Advanced military actions such as intercepting rival aircraft, carrying out drone strikes and using special forces to extract hostages, demand the sort of close collaboration China’s army-centric military has lacked. Xi intends to fix that by reorganizing the armed forces into five branches under a joint-command structure modeled after that of the U.S.

In addition to the existing army, PLA Air Force and PLA Navy, a new Rocket Force will be responsible for China’s nuclear arsenal and conventional missiles while a Strategic Support Force will oversee cyberwarfare and protect China’s financial system from attack.

Redrawing the Map

As part of the move toward a unified command, China consolidated its seven military regions into five “Theater Commands” or “Battle Zones,” with each service reporting to a single commander, a move first reported by Bloomberg News in September. How these zones will function remains unclear.

“A lot of energy will be spent figuring out who commands who; who supports who; and most importantly who controls which budgets?” said Felix Chang, a senior fellow at the Foreign Policy Research Institute in Philadelphia.

Many will be watching to see how far beyond China’s borders the new zones reach and how the revamped military map will shape PLA activities in regional hotspots such as the South China Sea.

Consolidating Power

Xi Jinping confers military flags on the five newly-established theater commands of the PLA.
Xi Jinping confers military flags on the five newly-established theater commands of the PLA.

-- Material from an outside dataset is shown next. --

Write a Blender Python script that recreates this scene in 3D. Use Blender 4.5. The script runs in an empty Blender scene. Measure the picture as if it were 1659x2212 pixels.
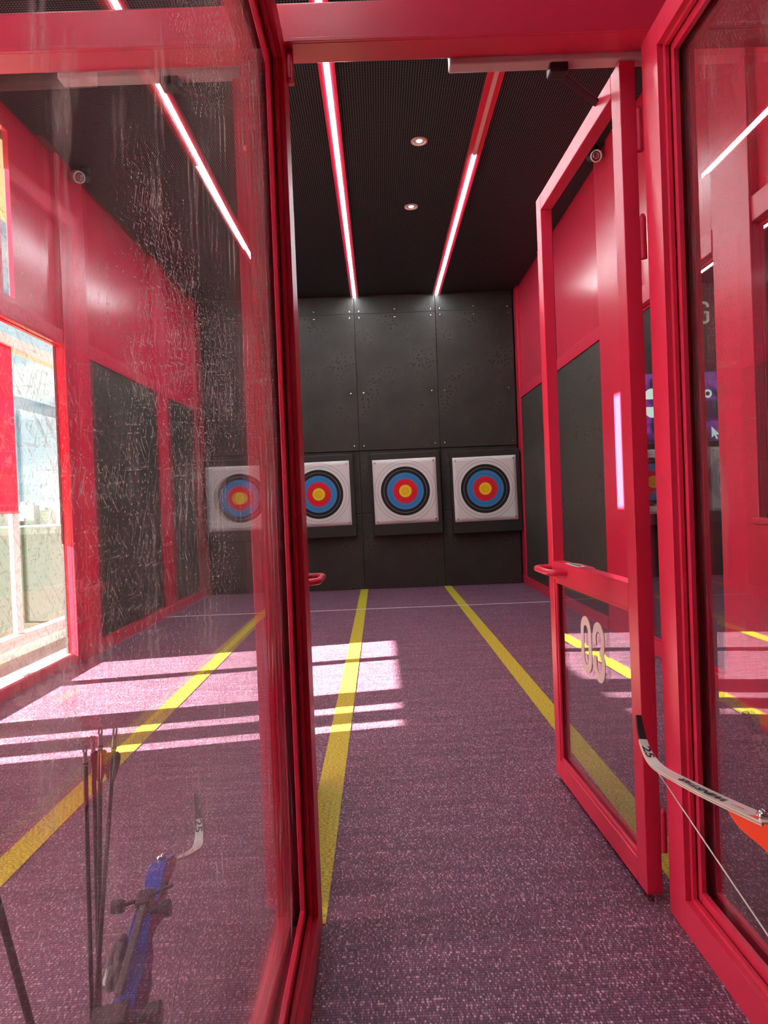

Xi is also centralizing his authority by breaking up the military’s massive, back-office bureaucracy. Four existing general departments will be divided into 15 smaller units responsible for everything from training and logistics to punishing corrupt officers and ensuring soldiers get sufficient education in Marxist ideology. They’ll all report directly to the Central Military Commission, a Communist Party body led by Xi.

“It may be that this is a means for Xi to increase his support within the PLA, as all these new general officer billets will be filled with his people,” said Cheng, of the Heritage Foundation.

Success of the reform plan will depend heavily on Xi’s capacity to overcome entrenched interests in the PLA, which has long enjoyed a privileged status as the guarantor of Communist Party rule. In a sign of the army’s continued influence, all five of the commanders chosen for the new battle zones hail from the ground forces.

One thing Xi has made clear: he has no plans to transfer control over the PLA to the government from the party, something foreign military experts say is needed to professionalize the services.